I've scanned most of your December archive, and think that I can give
you some feedback.
- First of all, we share one common goal: Making sure that we have
a well defined, workable, useful printing protocol.
IETF bureaucracy, advice about protocol choice and so on are *only*
tools to achieve that, nothing more.
- The reasons why many of us felt that HTTP is a poor choice for printer
operations are two:
- HTTP is a badly designed protocol.
HTTP/1.0 is ill-defined, unreliable and network unfriendly.
HTTP/1.1 is a lot better, but has to lean over backwards to be
backwards compatible.
- Lots of things in the world do special things with HTTP, like caching,
proxying and so on (the "baggage"). If you do printing through HTTP,
all those things will happen to printing too, whether they make
sense or not.
Our experience wrt the firewall argument is that lying to your security
staff is unwise - if printing is to be allowed through a firewall, it
can be turned on; if it is not to be allowed, the security staff will
get you no matter how you hide it sooner or later.
Making life easy for a firewall is a *feature*, not a bug.
- The LDAP effort is fully supported by the IESG.
We have doubts about it, as we have about many things including
multicast, RSVP and IPv6, and we know there are problems.

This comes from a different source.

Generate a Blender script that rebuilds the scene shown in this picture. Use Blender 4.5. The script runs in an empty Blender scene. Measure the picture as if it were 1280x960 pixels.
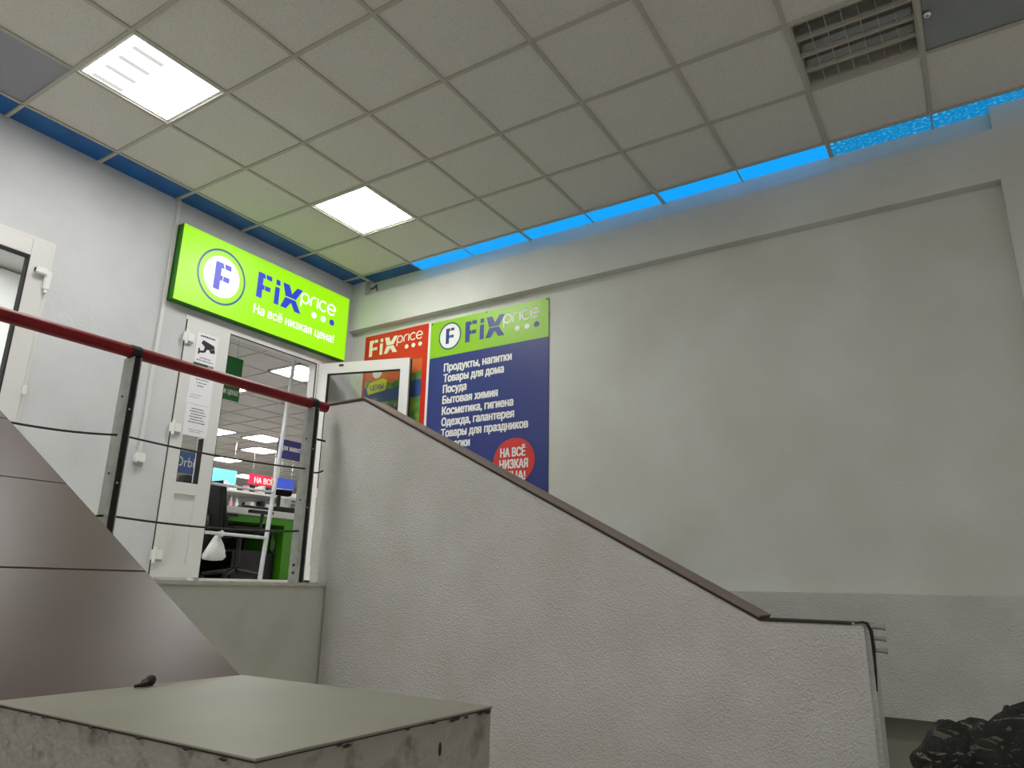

However, it is the alternative that we have at the moment, and one
that has proven that it is useful at least under some circumstances.
That's enthusiasm, seen from the IESG.
- On MIME and the length field: THe content-length in an HTTP header
is the length of the ENTIRE reply to an HTTP request. If the reply
is multipart, the content-length is the whole thing.
You would have to define application/ipp-style-multipart to get away
from the boundaries.
Note that the *important* part of MIME for you is the typing mechanism; in
particular, you shouldn't expect to have to do content-transfer-encoding
unless you send requests over E-mail.
- On drivers and All That: the requirement for something to be referred
to by a mandatory part of an IETF standard is roughly that it's documented
publicly (published book, standard or RFC). When there is any alternative,
we tend to prefer non-patented, non-proprietary specifications.
So if you want to mandate downloadable drivers, you might have to
specify that they are written in C or Java!
But again - our experience is that simple things get deployed; complex
things get forgotten; if you can specify an exchange that works
something like:
Are you a printer? -->
<-- Yes
Can you print PostScript? -->
<-- Yes
Print this! -->
<-- OK, I will
How is it going? -->
<-- Wait a bit
How is it going? -->
<-- Finished!
and can be implemented in 30 lines of Perl, either side, then you have
something that can be expected to become ubiquitous.
All the bells and whistles can come later, if you just leave yourselves
room in the right places, but START SIMPLE!!!!!!!!!!